Carter
Salon 94 | Freemans
Carter’s lack of transparency about his name has garnered its fair share of critical attention, with biography (or, more precisely, its lack of specificity; it is no secret that his first name is John, but what does that tell us?) functioning in determined lockstep with the work itself. Indeed, the evasions of his self-proclaimed “anonymous portraits” and their combinatory, exquisite corpse–like logic serve as Carter’s imprimatur. All the more surprising, then, to discover Carter in conversation with curator Matthew Higgs in a recent catalogue disclosing early memories that bear fairly directly on the above. Carter’s revelation that his childhood neighbor Betty Kripinsky remained an active presence after her death through uncanny surrogate wig stands in the form of foam heads is almost too pitch-perfect. Here is Carter: “The foam heads had detailed faces drawn on them with ball-point pen and the makeup that had once belonged to her. Henry [her husband] kept these heads on top of a tall cabinet. . . . We were never sure whether Henry had drawn the faces on these heads, or if Betty had done it for practice. Nevertheless, they were unsettling facsimiles of Betty that continued to exist after her death.”
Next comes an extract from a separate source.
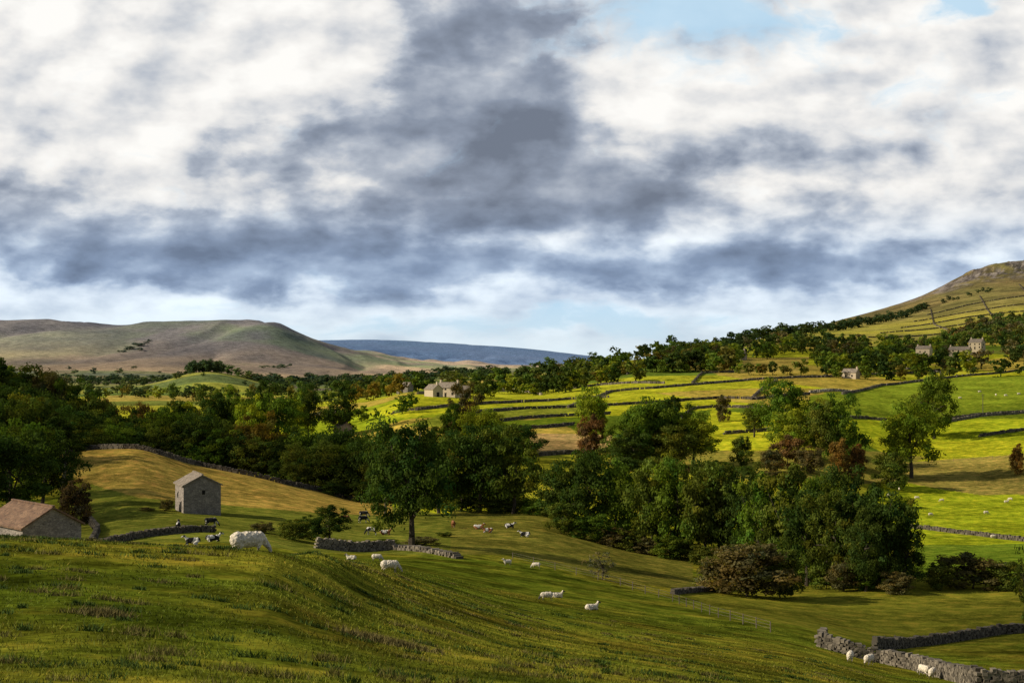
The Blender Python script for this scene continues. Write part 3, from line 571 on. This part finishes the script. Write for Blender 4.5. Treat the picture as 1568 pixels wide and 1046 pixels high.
house('stone_farmhouse', 1130, 1060, 6, 12, 4.6, 7, 50, M_cream, M_slate, hw, 2)
house('stone_farmhouse', 1303, 845, 5.5, 9, 3.6, 5.6, 50, M_cream, M_slate, [('s', -2, 1, 1, 1.2), ('s', 2, 1, 1, 1.2)], 1)
house('stone_farmhouse', 1470, 1030, 6, 15, 4.8, 7, 52, M_cream, M_slate, hw, 2, sink=-3)
house('stone_farmhouse', 1496, 1110, 6, 11, 5.5, 8, 40, M_cream, M_slate, hw, 2, sink=-4)
house('stone_farmhouse', 1415, 1080, 5.5, 11, 4, 6, 50, M_cream, M_slate, [('s', -2, 1, 1, 1.2), ('s', 2, 1, 1, 1.2)], 2, sink=-4)
house('stone_field_barn', 525, 560, 5, 6, 3.6, 5.4, 35, M_stone, M_slate, [('s', 0, 0, 1.4, 2.1)])
house('stone_field_barn', 637, 425, 6, 6, 4, 5.8, 60, M_stone, M_redslate, [('s', 0, 0, 1.4, 2.1)], sink=-3)
house('stone_field_barn', 620, 850, 6, 8, 4, 6, 60, M_stone, M_slate, [('s', 0, 0, 1.4, 2.1)])

# ------------------------------------------------------------------ animals
def critter(parts, vox, smooth=4):
    bm = bmesh.new()
    for p in parts:
        if p[0] == 'e':
            _, c, r, ry = p
            M = Matrix.Translation(c) @ Matrix.Rotation(ry, 4, 'Y') @ Matrix.Diagonal((r[0], r[1], r[2], 1))
            bmesh.ops.create_icosphere(bm, subdivisions=3, radius=1.0, matrix=M)
        else:
            _, a, b, r0, r1 = p
            a = Vector(a); b = Vector(b); L = (b-a).length; q = (b-a).to_track_quat('Z', 'Y').to_matrix().to_4x4()
            bmesh.ops.create_cone(bm, cap_ends=True, segments=14, radius1=r0, radius2=r1, depth=L, matrix=Matrix.Translation((a+b)/2) @ q)
            for (c, r) in ((a, r0), (b, r1)): bmesh.ops.create_icosphere(bm, subdivisions=2, radius=r, matrix=Matrix.Translation(c))
    me = bpy.data.meshes.new('m'); bm.to_mesh(me); bm.free()
    o = bpy.data.objects.new('m', me); scene.collection.objects.link(o)
    rm = o.modifiers.new('r', 'REMESH'); rm.mode = 'VOXEL'; rm.voxel_size = vox
    sm = o.modifiers.new('s', 'SMOOTH'); sm.iterations = smooth; sm.factor = 0.5
    dg = bpy.context.evaluated_depsgraph_get(); dg.update(); out = bpy.data.meshes.new_from_object(o.evaluated_get(dg)); bpy.data.objects.remove(o); return out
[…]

This would seem to give away Carter’s game were it not for the fact that his second solo show at Salon 94 Freemans, “And Within Area Although” (itself an echo of “And, It, the, Constant, Although,” his exhibition at London’s Hotel gallery earlier this year) is finally less about identity as such—its permutations, peregrinations, and so on—than about how it operates in and through architectural space. A subtle shift, to be sure, since the appropriated interiors that swell to fill his large grayscale paintings are still modish ciphers; the lives of these rooms and the residual traces of their inhabitants, too, materialize as the marks and erasures of pentimenti and stand in for an idea of (raffish, by turns distantiated) portraiture.
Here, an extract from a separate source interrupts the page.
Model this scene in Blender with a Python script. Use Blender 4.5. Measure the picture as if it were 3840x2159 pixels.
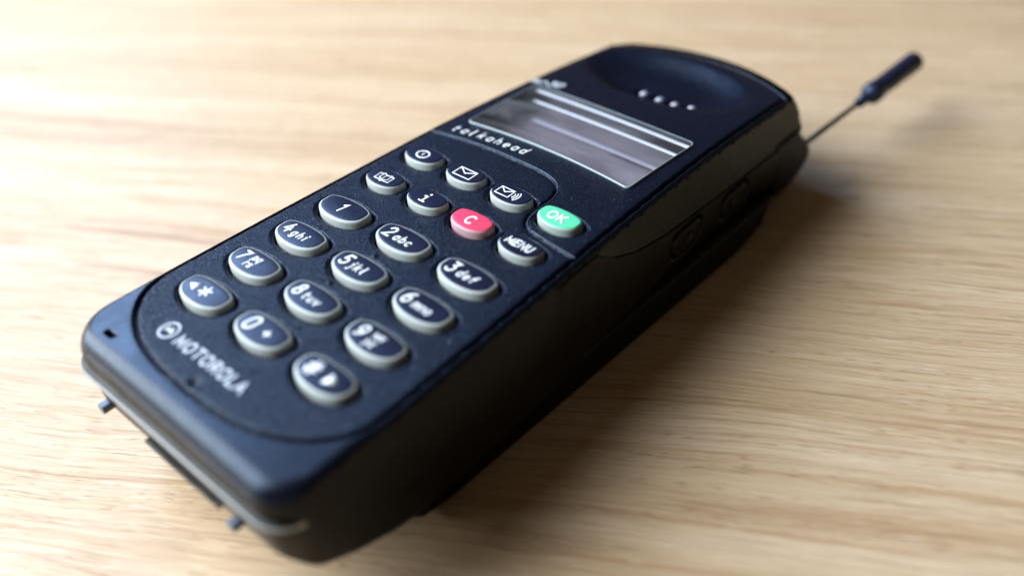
import bpy, math, random
import numpy as np
from mathutils import Matrix, Vector

# ---------------------------------------------------------------- scene, camera, light
for o in list(bpy.data.objects):
    bpy.data.objects.remove(o, do_unlink=True)
SC = bpy.context.scene
COL = SC.collection
MM = 0.001
TABLE_Z = -30.2            # phone frame (mm): face about z=-1.4, table at TABLE_Z

def W3(x, y, z):           # phone frame in mm -> world in metres (table top at z=0)
    return (x * MM, y * MM, (z - TABLE_Z) * MM)

R = [[0.7269239682106413, 0.6822506840996337, -0.07820197239504967],
     [0.3888659190365109, -0.5028160982563241, -0.7719839819233143],
     [-0.5660078104167683, 0.5307635776688788, -0.6308131127103711]]
CAMP = (117.32094212, -80.11371366, 103.70799262)
cd = bpy.data.cameras.new('camera')
cam = bpy.data.objects.new('camera', cd)
COL.objects.link(cam)
cl = W3(*CAMP)
cam.matrix_world = Matrix((
    (R[0][0], -R[1][0], -R[2][0], cl[0]),
    (R[0][1], -R[1][1], -R[2][1], cl[1]),
    (R[0][2], -R[1][2], -R[2][2], cl[2]),
    (0, 0, 0, 1)))
cd.sensor_width = 22.3
cd.lens = 22.3
cd.clip_start = 0.005
cd.clip_end = 20
cd.dof.use_dof = True
cd.dof.focus_distance = 0.187
cd.dof.aperture_fstop = 3.5
cd.dof.aperture_blades = 0
SC.camera = cam

wd = bpy.data.worlds.new('World')
SC.world = wd
wd.use_nodes = True
bg = wd.node_tree.nodes['Background']
bg.inputs[0].default_value = (0.90, 0.70, 0.50, 1)
bg.inputs[1].default_value = 0.075

def area_lamp(name, pos, target, sx, sy, power, col):
    ld = bpy.data.lights.new(name, 'AREA')
    ld.shape = 'RECTANGLE'
    ld.size = sx
    ld.size_y = sy
    ld.energy = power
    ld.color = col
    o = bpy.data.objects.new(name, ld)
    COL.objects.link(o)
    p = Vector(pos)
    o.location = p
    o.rotation_euler = (Vector(target) - p).to_track_quat('-Z', 'Y').to_euler()
    return o

# daylight from the room's window, to the left of the phone
area_lamp('window_light', (-0.56, -0.37, 0.48), (0.0, 0.03, 0.0), 0.76, 0.76, 24.0, (0.85, 0.93, 1.0))
area_lamp('blue_sheen_light', (-0.85, 0.20, 0.60), (0.0, 0.05, 0.0), 0.34, 0.36, 6.4, (0.42, 0.62, 1.0))  # added blue lamp that gives the face its cool sheen

SC.view_settings.view_transform = 'Standard'
SC.view_settings.look = 'None'
SC.view_settings.exposure = 0.0
SC.view_settings.gamma = 1.0
SC.render.engine = 'CYCLES'

# ---------------------------------------------------------------- helpers
def link_mesh(name, V, F, mat, parent=None, smooth=True, scale=True, kind=None, label=None):
    me = bpy.data.meshes.new(name)
    V = np.asarray(V, float)
    if scale:
        V = np.stack([V[:, 0] * MM, V[:, 1] * MM, (V[:, 2] - TABLE_Z) * MM], 1)
    me.from_pydata(V.tolist(), [], [list(map(int, f)) for f in F] if not isinstance(F, np.ndarray) else F.tolist())
    me.update()
    if smooth:
        me.polygons.foreach_set('use_smooth', [True] * len(me.polygons))
    me.materials.append(mat)
    o = bpy.data.objects.new(name, me)
    COL.objects.link(o)
    if parent is not None:
        o.parent = parent
    if kind: o['kind'] = kind
    if label: o['label'] = label
    return o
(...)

What appear to be film sets or old-fashioned interiors (think 1940s and ’50s modern with Rococo furnishings) form digitally altered and collaged photographic backgrounds for And Within Area Although #1 and And Within Area Although #2 (all works 2009), upon which Carter builds intricately worked surfaces. These and other works, including the Mad Men–ish office in 1955, 1978, 1981, Area and the images self-consciously engaging sculpture—e.g., Item Placed in Area (Unfolding Abstract Modern Sculpture) and 1942, 1955, 1977, 2009, Portrait of a Thoughtful Abstraction with Arranged Interior and Modern Sculpture, which both feature a generic, corporate office park–worthy blob—are pockmarked with doodlings, curlicue lines, Jackson Pollock drips, and collaged elements. Most notably, painted brushstrokes are stuck to many supports, a nod to Roy Lichtenstein, who himself sent up Abstract Expressionism’s bathos in pieces such as the iconic Little Big Painting, 1965, by isolating the stroke—onetime guarantor of libidinal investment, among other things—and rendering it mechanistic (not to mention an abstract form in its own right).
Similarly taking simulation as its cue, Likeness, a sculptural ensemble installed alongside these wall works, features a life-size portrait head in glossy obsidian stationed (replete with prosthetic blown-glass eyes, apparently a real collector’s item, sourced from eBay) on a three-tiered support that also serves as a repository for electric candles, glass orbs, and folded fabric trimmed with a homespun border. So Carter hasn’t left the anonymous portrait behind entirely. In fact, one painting, The Past 100 Years, highlights a woman, albeit a distinctly masculine-looking one—the first in Carter’s cast of characters. Which is to suggest that despite Carter’s apparent forthrightness elsewhere, this show, if more coy than equivocating, didn’t quite give up the ghost.